:: Data section ::
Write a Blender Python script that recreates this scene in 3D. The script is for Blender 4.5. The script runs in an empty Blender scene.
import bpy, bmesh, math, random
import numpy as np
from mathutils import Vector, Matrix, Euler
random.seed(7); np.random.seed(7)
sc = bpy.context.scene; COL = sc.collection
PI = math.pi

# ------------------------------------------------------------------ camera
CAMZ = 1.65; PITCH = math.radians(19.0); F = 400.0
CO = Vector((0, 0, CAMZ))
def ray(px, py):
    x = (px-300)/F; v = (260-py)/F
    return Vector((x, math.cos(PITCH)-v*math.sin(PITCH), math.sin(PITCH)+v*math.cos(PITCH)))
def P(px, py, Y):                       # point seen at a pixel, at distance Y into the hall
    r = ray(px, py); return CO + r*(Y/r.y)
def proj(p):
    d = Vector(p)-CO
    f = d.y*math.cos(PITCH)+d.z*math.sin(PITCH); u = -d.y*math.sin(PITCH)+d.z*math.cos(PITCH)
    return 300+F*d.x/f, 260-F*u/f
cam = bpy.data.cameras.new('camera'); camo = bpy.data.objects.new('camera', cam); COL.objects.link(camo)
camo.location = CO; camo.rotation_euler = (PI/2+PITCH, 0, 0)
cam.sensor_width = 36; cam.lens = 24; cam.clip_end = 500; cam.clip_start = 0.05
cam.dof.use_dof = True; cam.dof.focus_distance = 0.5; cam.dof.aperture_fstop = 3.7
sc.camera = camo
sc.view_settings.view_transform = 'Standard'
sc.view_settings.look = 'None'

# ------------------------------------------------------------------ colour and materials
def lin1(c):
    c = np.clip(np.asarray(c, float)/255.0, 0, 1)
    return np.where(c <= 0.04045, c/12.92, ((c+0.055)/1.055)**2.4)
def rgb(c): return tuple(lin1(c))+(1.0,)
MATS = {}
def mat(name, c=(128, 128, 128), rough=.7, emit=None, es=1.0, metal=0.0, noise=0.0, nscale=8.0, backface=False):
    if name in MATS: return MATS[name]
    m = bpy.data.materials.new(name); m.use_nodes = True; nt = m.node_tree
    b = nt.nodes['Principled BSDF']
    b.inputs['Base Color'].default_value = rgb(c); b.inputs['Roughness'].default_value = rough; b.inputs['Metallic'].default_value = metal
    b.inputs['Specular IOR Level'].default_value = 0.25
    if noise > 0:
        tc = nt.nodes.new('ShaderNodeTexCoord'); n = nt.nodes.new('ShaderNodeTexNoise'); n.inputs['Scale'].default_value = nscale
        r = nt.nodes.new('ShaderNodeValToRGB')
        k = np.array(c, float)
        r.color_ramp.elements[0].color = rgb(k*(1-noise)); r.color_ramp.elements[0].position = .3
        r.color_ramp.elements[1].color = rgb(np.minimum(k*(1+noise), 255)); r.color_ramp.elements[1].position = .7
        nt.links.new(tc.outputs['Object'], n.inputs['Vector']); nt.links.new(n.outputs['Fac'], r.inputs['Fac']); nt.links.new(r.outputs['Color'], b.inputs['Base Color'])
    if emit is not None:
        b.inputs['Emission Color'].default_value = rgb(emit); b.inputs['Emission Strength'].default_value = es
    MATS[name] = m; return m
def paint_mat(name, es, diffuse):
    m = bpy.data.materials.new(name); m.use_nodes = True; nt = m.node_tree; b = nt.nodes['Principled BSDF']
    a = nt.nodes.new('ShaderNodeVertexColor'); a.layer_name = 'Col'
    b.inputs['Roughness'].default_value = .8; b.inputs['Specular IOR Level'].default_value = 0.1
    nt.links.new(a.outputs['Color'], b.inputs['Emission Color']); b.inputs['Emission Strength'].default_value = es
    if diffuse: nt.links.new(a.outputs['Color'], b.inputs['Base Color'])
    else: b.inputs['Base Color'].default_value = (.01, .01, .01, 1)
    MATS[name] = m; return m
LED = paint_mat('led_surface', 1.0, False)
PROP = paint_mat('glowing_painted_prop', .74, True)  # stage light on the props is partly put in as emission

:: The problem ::
Print the listing above from its first line through the line with "PI = math.pi", and stop there.

:: Result of the exercise ::
Write a Blender Python script that recreates this scene in 3D. The script is for Blender 4.5. The script runs in an empty Blender scene.
import bpy, bmesh, math, random
import numpy as np
from mathutils import Vector, Matrix, Euler
random.seed(7); np.random.seed(7)
sc = bpy.context.scene; COL = sc.collection
PI = math.pi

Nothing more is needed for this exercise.